Start of PROVIDED DATA
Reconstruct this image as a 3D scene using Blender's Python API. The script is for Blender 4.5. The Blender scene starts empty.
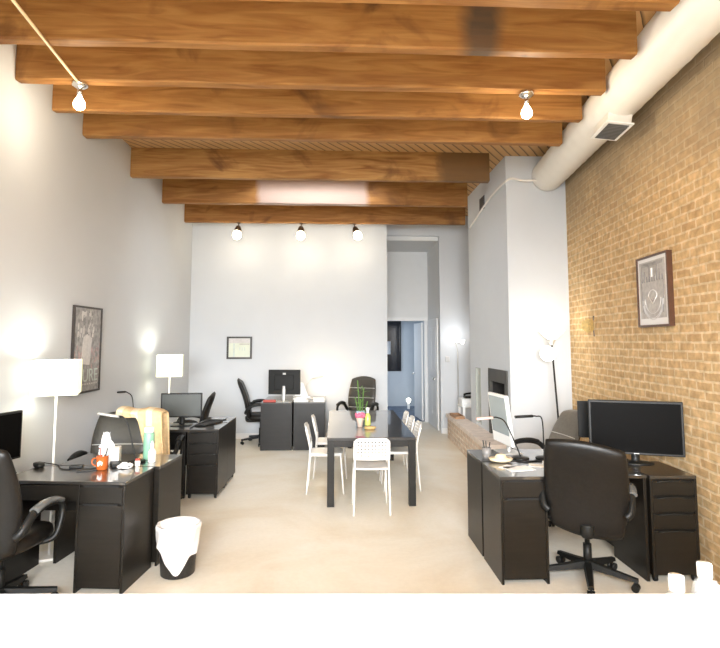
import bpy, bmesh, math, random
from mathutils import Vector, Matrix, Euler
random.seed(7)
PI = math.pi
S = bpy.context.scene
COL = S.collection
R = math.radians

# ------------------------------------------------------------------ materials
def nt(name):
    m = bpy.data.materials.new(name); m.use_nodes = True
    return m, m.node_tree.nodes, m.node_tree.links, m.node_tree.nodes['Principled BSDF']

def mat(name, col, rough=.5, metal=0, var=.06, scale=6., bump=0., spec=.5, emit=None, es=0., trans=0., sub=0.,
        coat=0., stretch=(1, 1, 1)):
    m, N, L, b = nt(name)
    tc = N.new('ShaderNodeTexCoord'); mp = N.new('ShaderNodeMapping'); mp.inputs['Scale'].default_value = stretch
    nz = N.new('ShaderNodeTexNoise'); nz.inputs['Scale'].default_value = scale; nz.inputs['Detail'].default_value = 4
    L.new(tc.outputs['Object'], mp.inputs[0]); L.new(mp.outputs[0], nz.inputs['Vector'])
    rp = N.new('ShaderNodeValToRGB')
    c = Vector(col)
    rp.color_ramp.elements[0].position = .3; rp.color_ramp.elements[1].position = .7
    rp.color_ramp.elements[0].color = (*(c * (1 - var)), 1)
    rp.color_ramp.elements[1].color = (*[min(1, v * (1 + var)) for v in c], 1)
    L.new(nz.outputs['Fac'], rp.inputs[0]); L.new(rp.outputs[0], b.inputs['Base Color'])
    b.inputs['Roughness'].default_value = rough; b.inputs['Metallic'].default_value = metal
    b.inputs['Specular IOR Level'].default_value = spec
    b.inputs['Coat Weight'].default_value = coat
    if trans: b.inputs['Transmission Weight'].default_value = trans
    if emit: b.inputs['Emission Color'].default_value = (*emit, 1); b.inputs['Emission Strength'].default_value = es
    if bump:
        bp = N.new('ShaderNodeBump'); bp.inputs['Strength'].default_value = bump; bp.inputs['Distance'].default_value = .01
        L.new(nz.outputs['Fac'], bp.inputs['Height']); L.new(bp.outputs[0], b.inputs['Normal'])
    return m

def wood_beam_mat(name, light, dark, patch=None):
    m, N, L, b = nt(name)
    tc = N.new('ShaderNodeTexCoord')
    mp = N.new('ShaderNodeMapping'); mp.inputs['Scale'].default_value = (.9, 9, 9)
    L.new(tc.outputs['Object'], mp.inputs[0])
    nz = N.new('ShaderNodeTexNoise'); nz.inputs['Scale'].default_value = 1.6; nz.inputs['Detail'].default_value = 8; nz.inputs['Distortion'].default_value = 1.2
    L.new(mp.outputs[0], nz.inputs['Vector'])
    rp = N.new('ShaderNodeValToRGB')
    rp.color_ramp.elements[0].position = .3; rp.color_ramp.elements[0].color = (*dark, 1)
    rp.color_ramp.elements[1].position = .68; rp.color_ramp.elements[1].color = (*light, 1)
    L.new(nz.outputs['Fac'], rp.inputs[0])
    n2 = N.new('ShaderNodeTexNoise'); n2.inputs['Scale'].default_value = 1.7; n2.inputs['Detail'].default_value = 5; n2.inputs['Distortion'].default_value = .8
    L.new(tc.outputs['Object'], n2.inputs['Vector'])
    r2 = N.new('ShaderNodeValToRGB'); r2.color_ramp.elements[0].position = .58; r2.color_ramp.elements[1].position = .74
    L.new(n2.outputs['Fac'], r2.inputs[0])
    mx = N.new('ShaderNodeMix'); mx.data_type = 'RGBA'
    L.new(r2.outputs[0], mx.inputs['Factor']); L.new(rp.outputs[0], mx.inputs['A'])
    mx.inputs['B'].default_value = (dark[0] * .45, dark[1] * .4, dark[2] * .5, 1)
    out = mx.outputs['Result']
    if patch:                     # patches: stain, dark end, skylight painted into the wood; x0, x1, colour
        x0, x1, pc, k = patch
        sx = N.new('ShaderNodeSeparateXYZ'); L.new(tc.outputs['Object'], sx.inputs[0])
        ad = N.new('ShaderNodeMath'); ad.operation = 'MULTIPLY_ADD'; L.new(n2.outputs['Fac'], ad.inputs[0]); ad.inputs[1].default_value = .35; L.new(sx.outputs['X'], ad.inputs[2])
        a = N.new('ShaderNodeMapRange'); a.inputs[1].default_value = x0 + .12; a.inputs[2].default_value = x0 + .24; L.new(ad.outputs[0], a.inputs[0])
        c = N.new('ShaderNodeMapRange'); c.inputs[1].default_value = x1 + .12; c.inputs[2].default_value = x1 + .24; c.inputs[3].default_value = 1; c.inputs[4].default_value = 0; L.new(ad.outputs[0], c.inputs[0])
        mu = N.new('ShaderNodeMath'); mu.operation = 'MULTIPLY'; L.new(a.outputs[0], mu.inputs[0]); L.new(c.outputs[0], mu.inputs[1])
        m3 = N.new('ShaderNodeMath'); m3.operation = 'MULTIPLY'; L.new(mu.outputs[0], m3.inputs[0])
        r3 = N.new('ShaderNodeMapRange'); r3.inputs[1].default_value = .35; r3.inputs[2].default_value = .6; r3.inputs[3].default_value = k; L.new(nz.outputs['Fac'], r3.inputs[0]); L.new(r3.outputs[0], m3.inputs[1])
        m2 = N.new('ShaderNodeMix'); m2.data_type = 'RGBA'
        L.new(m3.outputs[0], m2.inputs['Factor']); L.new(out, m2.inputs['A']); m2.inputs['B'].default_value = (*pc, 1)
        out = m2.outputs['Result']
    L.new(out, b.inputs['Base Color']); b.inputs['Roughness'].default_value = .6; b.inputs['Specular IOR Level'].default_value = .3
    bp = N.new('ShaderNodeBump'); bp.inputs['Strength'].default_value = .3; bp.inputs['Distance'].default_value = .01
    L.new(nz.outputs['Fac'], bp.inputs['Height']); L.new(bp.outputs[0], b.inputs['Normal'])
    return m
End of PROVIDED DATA
— SHORT TASK —
Omitting all pictures, restate exactly the lines of the material from its start through the line that contains "R = math.radians".

— ANSWER TO THE PROBLEM —
Reconstruct this image as a 3D scene using Blender's Python API. The script is for Blender 4.5. The Blender scene starts empty.
import bpy, bmesh, math, random
from mathutils import Vector, Matrix, Euler
random.seed(7)
PI = math.pi
S = bpy.context.scene
COL = S.collection
R = math.radians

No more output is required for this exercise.